Bisnis.com, JAKARTA - Pengusaha nasional Chairul Tanjung disebutkan oleh Komisaris PT Garuda Indonesia (Persero) Tbk. Peter Gontha mengalami rugi senilai Rp11 triliun di maskapai plat merah tersebut.
Hal itu diungkapkan Peter melalui unggahan di akun Instagramnya @petergontha pada Jumat (4/6/2021). Peter menyebutkan dirinya mewakili Chairul Tanjung di Garuda Indonesia dalam postingan tersebut.
Sebagai informasi, pengusaha nasional ini memiliki saham GIAA melalui Trans Airways sebesar 28,27 persen. Selain Trans Airways, saham GIAA dimiliki oleh Pemerintah Republik Indonesia sebesar 60,54 persen dan masyarakat dengan kepemilikan di bawah 5 persen sebesar 11,19 persen.
"Memang saya mewakili orang yang memegang saham minoritas, artinya dikit lah cuman 28 persen, yaitu Chairul Tanjung [CT]. Tapi si minoritas yang sudah rugi Rp11 Triliun," katanya.
Dia merincikan perhitungan rugi sebesar Rp11 triliun tersebut. Pertama, sewaktu CT diminta tolong karena para underwriter gagal total dan menyetor US$250 juta. Waktu itu, kata Peter, kurs masih di kisaran Rp8.000 per dolar AS, sedangkan saat ini sekitar Rp14.500.
Kedua, harga saham GIAA waktu itu Rp625, saat ini berada di level Rp256. "Silahkan hitung tapi menurut saya, dalam kurun waktu 9 tahun kerugian CT saya hitung sudah Rp11,2 triliun termasuk bunga belum hitung inflasi, banyak juga yah Mas Arya [Arya Sinulingga Staf Khusus Menteri BUMN]?" tulisnya.
Kerugian yang disebutkan Peter tersebut masih berupa potential loss selama Chairul Tanjung belum menjual sahamnya (cut loss).
Adapun, postingan Peter tersebut menjawab ditujukan untuk menjawab postingan Staf Khusus Menteri BUMN Arya Sinulingga, yang juga disertakan dalam unggahan Sang Komisaris GIAA.
Sebelumnya, Peter mengungkapkan 7 penyebab keuangan Garuda dalam kondisi kritis. Sejumlah penyebab yang menjadi sororatan di antaranya keputusan yang diambil Kementerian BUMN secara sepihak tanpa koordinasi dan tanpa melibatkan Dewan Komisaris.
Melalui akun Facebooknya, dia merilis surat kepada Dewan Komisaris Garuda Indonesia yang berisi permohonannya kepada para anggota komisaris. Dalam suratnya, Komisaris Garuda yang baru diangkat dalam RUPS 2020 ini mengungkapkan penyebab kondisi kritisnya keuangan Garuda Indonesia.

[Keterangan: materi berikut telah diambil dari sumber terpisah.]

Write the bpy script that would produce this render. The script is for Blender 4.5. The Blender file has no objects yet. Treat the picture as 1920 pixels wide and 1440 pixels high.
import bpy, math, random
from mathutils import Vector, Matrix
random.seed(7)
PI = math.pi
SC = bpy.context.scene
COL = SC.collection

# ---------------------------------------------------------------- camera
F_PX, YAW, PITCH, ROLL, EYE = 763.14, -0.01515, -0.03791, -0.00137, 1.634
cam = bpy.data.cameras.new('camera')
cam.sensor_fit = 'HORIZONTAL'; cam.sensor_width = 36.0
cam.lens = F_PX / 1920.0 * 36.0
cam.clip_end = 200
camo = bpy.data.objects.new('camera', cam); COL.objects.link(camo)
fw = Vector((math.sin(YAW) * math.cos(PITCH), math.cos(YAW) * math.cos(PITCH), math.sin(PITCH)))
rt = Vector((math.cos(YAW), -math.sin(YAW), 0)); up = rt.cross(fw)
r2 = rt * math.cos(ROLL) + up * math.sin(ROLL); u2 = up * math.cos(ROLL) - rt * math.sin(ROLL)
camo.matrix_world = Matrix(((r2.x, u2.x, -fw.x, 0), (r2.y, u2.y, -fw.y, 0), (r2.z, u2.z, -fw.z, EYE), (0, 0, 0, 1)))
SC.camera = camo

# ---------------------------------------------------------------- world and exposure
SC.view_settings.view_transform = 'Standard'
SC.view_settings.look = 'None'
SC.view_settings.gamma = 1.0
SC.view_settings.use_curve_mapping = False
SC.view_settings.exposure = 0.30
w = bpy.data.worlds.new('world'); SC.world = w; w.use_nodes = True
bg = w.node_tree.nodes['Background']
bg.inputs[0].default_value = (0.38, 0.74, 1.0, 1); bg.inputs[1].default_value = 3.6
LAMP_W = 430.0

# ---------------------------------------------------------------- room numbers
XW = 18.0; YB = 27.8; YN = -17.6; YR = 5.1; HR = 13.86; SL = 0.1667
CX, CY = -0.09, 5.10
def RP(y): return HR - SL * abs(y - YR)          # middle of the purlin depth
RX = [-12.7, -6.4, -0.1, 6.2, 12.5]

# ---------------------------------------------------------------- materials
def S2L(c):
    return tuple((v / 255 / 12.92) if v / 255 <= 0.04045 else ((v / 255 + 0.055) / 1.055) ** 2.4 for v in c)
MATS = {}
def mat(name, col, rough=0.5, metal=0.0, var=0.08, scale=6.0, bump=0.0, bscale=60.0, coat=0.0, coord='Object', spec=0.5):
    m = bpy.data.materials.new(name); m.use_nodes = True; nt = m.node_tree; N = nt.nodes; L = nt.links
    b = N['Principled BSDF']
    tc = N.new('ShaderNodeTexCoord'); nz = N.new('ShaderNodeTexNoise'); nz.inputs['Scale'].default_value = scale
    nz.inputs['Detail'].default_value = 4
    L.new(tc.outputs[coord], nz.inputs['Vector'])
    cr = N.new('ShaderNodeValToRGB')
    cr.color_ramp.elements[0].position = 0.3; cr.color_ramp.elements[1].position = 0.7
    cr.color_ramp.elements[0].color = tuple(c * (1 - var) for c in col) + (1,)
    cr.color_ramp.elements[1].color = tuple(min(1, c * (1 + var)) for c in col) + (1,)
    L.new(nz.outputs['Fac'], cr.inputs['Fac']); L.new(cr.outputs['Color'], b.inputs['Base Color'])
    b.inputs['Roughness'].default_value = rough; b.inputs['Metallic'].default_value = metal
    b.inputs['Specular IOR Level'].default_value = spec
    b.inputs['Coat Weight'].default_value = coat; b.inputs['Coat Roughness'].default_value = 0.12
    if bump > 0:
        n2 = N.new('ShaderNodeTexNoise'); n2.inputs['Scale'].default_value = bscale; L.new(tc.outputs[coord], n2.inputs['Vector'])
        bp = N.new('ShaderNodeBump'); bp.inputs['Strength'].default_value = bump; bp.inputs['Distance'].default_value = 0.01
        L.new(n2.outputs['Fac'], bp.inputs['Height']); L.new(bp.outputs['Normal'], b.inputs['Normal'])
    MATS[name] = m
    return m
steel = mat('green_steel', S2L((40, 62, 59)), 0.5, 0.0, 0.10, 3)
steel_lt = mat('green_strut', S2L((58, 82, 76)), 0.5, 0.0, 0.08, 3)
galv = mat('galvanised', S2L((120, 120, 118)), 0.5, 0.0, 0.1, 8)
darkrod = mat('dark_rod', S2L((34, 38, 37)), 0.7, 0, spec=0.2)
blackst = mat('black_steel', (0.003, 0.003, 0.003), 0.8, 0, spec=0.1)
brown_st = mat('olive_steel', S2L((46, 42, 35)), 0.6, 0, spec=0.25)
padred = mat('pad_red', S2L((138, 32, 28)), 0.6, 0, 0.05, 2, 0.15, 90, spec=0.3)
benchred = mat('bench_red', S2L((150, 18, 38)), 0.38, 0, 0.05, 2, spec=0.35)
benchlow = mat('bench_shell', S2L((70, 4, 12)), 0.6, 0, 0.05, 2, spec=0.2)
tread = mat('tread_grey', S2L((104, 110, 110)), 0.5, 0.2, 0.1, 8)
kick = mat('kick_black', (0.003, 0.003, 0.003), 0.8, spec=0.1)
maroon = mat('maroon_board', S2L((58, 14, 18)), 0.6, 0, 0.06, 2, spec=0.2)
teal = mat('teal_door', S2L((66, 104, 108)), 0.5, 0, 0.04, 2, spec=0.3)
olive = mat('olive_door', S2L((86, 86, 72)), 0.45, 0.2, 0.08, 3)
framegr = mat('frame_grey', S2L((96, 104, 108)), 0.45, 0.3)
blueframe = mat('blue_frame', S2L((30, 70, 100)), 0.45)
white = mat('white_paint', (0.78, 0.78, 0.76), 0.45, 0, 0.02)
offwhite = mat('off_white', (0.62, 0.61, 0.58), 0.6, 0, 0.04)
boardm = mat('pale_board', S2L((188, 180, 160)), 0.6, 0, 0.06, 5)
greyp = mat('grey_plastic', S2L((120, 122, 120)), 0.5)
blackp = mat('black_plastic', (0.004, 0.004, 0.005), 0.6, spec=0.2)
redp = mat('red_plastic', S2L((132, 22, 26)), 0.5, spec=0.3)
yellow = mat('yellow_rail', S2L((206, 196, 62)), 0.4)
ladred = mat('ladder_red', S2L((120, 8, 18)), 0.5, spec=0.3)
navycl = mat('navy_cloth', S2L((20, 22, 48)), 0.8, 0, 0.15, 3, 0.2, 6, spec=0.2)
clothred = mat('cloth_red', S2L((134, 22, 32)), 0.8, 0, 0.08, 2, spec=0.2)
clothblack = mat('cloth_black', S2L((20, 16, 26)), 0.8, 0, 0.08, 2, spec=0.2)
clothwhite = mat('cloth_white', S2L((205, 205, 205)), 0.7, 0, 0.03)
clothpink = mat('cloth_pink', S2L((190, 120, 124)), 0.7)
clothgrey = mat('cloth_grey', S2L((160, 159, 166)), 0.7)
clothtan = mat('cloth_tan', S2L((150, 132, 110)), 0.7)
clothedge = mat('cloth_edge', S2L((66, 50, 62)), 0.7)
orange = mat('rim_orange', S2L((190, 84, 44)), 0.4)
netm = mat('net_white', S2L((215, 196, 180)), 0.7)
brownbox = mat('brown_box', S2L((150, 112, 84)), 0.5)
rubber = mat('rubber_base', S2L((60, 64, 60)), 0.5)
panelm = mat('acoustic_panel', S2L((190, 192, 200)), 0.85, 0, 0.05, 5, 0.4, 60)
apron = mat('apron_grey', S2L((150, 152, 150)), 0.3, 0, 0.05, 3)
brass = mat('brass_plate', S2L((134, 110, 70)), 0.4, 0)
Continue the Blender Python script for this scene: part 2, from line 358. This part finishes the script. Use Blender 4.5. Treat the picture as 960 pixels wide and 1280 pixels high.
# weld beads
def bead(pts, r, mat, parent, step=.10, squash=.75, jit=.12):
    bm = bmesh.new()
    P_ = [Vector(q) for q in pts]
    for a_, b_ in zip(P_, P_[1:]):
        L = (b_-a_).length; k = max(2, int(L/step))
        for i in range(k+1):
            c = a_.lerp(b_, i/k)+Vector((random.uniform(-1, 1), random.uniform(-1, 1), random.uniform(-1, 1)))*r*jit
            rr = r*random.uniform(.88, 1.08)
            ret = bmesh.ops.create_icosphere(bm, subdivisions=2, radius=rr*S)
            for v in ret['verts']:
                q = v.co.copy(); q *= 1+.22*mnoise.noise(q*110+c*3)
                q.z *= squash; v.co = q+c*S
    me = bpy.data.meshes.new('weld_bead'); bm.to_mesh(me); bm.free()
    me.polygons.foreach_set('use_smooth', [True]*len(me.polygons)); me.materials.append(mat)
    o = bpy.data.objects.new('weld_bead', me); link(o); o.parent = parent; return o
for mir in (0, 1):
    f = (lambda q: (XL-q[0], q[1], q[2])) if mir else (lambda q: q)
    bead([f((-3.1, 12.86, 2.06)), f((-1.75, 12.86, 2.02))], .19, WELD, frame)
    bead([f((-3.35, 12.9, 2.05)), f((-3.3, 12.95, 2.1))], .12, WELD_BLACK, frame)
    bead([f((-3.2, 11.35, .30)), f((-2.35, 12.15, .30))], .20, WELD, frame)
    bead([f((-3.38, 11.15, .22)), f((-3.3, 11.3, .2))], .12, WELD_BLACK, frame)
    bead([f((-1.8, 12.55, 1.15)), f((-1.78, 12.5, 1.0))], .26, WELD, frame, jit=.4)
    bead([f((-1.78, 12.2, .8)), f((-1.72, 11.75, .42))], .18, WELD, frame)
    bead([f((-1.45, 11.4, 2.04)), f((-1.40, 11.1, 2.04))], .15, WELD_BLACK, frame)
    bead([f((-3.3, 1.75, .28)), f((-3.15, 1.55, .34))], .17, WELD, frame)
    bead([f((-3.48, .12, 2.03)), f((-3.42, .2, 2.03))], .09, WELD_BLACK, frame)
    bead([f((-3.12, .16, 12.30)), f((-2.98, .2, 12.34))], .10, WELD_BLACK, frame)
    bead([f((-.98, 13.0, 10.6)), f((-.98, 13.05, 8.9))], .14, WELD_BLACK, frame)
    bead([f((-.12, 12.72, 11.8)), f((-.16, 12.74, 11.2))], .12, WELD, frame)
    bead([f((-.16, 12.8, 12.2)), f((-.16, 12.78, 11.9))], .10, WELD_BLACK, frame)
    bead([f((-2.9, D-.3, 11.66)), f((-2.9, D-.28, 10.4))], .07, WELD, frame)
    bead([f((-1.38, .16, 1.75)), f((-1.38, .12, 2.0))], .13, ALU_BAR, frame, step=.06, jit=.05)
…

Dia menyebutkan setidaknya terdapat tujuh hal yang menjadi penyebab kritisnya keuangan emiten berkode GIAA ini. Pertama, tidak adanya penghematan biaya operasional antara lain GHA. Kedua, tidak adanya informasi mengenai cara dan narasi negosiasi dengan lessor.
Ketiga, tidak adanya evaluasi atau perubahan penerbangan atau rute yang merugi. Keempat, arus kas manajemen yang tidak dapat dimengerti. Kelima, keputusan yang diambil Kementerian BUMN secara sepihak tanpa koordinasi dan tanpa melibatkan Dewan Komisaris.
Keenam, saran komisaris yang oleh karenanya tidak diperlukan. Ketujuh, aktivitas komisaris yang oleh karenanya hanya 5 jam-6 jam per minggu. Dalam suratnya, Gontha juga meminta untuk tidak dibayar honorariumnya mulai Mei 2021 hingga rapat pemegang saham mendatang.